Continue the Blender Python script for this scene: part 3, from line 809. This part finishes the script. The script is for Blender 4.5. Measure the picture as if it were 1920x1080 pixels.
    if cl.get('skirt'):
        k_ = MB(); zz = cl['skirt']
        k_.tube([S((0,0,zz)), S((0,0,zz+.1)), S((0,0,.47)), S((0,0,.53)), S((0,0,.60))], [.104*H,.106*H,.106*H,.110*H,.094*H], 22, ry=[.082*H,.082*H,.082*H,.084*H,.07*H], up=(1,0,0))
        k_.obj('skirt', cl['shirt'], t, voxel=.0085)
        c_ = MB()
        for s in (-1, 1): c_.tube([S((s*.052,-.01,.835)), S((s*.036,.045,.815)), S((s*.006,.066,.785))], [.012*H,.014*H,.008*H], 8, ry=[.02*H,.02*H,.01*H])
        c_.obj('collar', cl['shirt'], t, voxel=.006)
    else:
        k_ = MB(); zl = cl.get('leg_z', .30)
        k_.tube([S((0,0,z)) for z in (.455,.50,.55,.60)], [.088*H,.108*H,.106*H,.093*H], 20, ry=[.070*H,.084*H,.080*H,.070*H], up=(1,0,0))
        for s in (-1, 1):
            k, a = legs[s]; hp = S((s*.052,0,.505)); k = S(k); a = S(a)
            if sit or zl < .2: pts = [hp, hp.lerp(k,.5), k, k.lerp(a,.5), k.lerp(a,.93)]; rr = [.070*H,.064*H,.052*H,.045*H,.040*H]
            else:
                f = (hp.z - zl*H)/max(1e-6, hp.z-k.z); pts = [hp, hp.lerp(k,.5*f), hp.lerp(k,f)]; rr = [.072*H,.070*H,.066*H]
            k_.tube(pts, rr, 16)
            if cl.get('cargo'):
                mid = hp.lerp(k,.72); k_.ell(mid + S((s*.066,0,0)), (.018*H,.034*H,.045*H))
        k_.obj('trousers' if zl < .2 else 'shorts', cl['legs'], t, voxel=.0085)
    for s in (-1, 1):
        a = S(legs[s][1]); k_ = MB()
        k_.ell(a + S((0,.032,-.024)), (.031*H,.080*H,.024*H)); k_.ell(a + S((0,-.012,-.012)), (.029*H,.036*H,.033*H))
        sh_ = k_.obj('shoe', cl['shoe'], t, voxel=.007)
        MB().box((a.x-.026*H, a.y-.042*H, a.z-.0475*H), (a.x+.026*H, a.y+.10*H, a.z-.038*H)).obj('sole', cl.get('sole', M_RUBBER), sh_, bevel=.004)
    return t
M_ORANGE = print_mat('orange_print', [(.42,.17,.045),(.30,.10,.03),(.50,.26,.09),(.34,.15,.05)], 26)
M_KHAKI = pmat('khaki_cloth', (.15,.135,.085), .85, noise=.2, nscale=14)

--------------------

WHAT TO DO -> Repeat the material word for word, in full.

WORKED SOLUTION ->
Continue the Blender Python script for this scene: part 3, from line 809. This part finishes the script. The script is for Blender 4.5. Measure the picture as if it were 1920x1080 pixels.
    if cl.get('skirt'):
        k_ = MB(); zz = cl['skirt']
        k_.tube([S((0,0,zz)), S((0,0,zz+.1)), S((0,0,.47)), S((0,0,.53)), S((0,0,.60))], [.104*H,.106*H,.106*H,.110*H,.094*H], 22, ry=[.082*H,.082*H,.082*H,.084*H,.07*H], up=(1,0,0))
        k_.obj('skirt', cl['shirt'], t, voxel=.0085)
        c_ = MB()
        for s in (-1, 1): c_.tube([S((s*.052,-.01,.835)), S((s*.036,.045,.815)), S((s*.006,.066,.785))], [.012*H,.014*H,.008*H], 8, ry=[.02*H,.02*H,.01*H])
        c_.obj('collar', cl['shirt'], t, voxel=.006)
    else:
        k_ = MB(); zl = cl.get('leg_z', .30)
        k_.tube([S((0,0,z)) for z in (.455,.50,.55,.60)], [.088*H,.108*H,.106*H,.093*H], 20, ry=[.070*H,.084*H,.080*H,.070*H], up=(1,0,0))
        for s in (-1, 1):
            k, a = legs[s]; hp = S((s*.052,0,.505)); k = S(k); a = S(a)
            if sit or zl < .2: pts = [hp, hp.lerp(k,.5), k, k.lerp(a,.5), k.lerp(a,.93)]; rr = [.070*H,.064*H,.052*H,.045*H,.040*H]
            else:
                f = (hp.z - zl*H)/max(1e-6, hp.z-k.z); pts = [hp, hp.lerp(k,.5*f), hp.lerp(k,f)]; rr = [.072*H,.070*H,.066*H]
            k_.tube(pts, rr, 16)
            if cl.get('cargo'):
                mid = hp.lerp(k,.72); k_.ell(mid + S((s*.066,0,0)), (.018*H,.034*H,.045*H))
        k_.obj('trousers' if zl < .2 else 'shorts', cl['legs'], t, voxel=.0085)
    for s in (-1, 1):
        a = S(legs[s][1]); k_ = MB()
        k_.ell(a + S((0,.032,-.024)), (.031*H,.080*H,.024*H)); k_.ell(a + S((0,-.012,-.012)), (.029*H,.036*H,.033*H))
        sh_ = k_.obj('shoe', cl['shoe'], t, voxel=.007)
        MB().box((a.x-.026*H, a.y-.042*H, a.z-.0475*H), (a.x+.026*H, a.y+.10*H, a.z-.038*H)).obj('sole', cl.get('sole', M_RUBBER), sh_, bevel=.004)
    return t
M_ORANGE = print_mat('orange_print', [(.42,.17,.045),(.30,.10,.03),(.50,.26,.09),(.34,.15,.05)], 26)
M_KHAKI = pmat('khaki_cloth', (.15,.135,.085), .85, noise=.2, nscale=14)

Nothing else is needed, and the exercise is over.